From the National Journal Online debate about school turnarounds:
Richard Rothstein, Research Associate, Economic Policy Institute
It is an admirable goal to "turn around" low-performing schools. But before attempting this, we need to ensure that we have accurately identified which schools are low-performing. It would be tragic if we aggressively intervened in (or even closed) schools that were, in fact, better performers, while ignoring schools that were worse.
This is the fundamental flaw in Arne Duncan's proposal. We don't, in fact, have any good ways to identify low-performing schools, so any turnaround efforts are likely to include considerable misdirection.
Indeed, as I have written in a recent Policy Brief for the Economic Policy Institute, the assumption that we presently know how to identify low-performing schools is inconsistent with principles of educational accountability that Arne Duncan has himself articulated.
At present, the only tool being used to identify low performing schools is the percentage of students who pass (i.e., are deemed "proficient" on) state standardized tests of math and reading, required by the No Child Left Behind law.
Because these tests are so flawed, they cannot accurately identify high- or low-performing schools.
Here is what we know about these tests:
a) they narrow and distort the curriculum by giving schools with low test scores incentives to abandon other aspects of a well-rounded curriculum – the arts, science, history, social studies, health and physical education, character development. Survey data confirms that such narrowing is in fact taking place.
b) they create incentives to reduce instruction to the most basic skills, because states can reduce the cost of testing by eliminating open-ended questions that more easily assess critical thinking.
c) they spur teachers and schools to focus intensive instruction on students whose past performance indicates they are almost ready to pass the test, while paying less attention to students whose past performance indicates they will easily pass. A school following this strategy (and again, there is considerable evidence, both qualitative and statistical, that many are doing so) can have rising percentages of students proficient, while its average scores are stagnating or even declining.
d) their scores are reported by subgroups that are not comparable. For example, "low-income" students are defined as those who receive free or reduced-price lunches, but this category includes students whose families are very poor, and those whose families have incomes up to 185% of the poverty line.
e) their scores are themselves increasingly inflated, as successive test years reproduce similar questions (again, to avoid the expense of designing entirely new tests from year to year) and teachers learn to focus instruction on those basic skills likely to appear on the test, while giving less emphasis to those unlikely to appear. State test scores are almost universally climbing, while scores on the National Assessment of Educational Progress are relatively flat. This is a good indication of such inflation.

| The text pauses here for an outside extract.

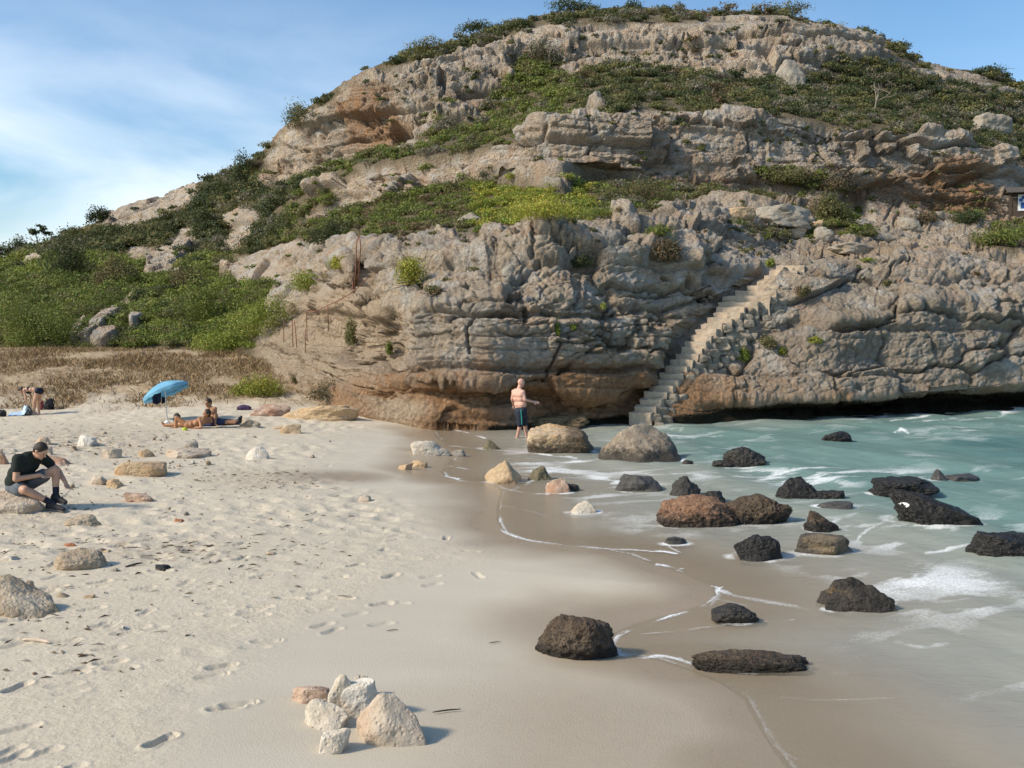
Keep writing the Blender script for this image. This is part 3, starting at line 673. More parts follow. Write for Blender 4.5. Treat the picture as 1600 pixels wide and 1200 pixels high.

Not every school responds to the perverse incentives of No Child Left Behind in the same way. A school that sacrifices some gains on test scores of math and reading in order to give children access to a broader curriculum may falsely appear to be lower-performing than schools that do not make this choice. A school that sacrifices some gains on test scores of math and reading in order to balance instruction in basic math and reading skills with opportunities for critical quantitative and literary thinking may falsely appear to be lower-performing than schools that do not make this choice. A school that sacrifices some test gains on "percent proficient" in order to ensure instruction for children at all points in the achievement distribution may falsely appear to be lower-performing than schools that do not make this choice. Schools whose students come from extremely distressed families and communities may have lower test scores, but falsely appear to be lower-performing than schools that contribute less "value-added" but whose students come from stable low-income families. And a school that sacrifices some test score gains because its teachers devote more time to instruction, and less to test preparation and drill, may falsely appear to be lower-performing than schools that do not make this choice.
If we want to turn around low-performing schools, the first task should be to ensure we are identifying these schools accurately. Such identification requires much more than test scores. It requires expert human judgment, with qualified experts visiting schools to interpret test scores and evaluate the overall quality of instruction. I have described the need for such an accountability system in Grading Education and the Broader, Bolder Approach to Education campaign has proposed such an evaluation system to replace the flawed identifications produced by the testing mandates of No Child Left Behind. Without such an evaluation system, the Race to the Top ambition will, in retrospect, turn out to have been yet another blunder in our test-obsessed school accountability policy.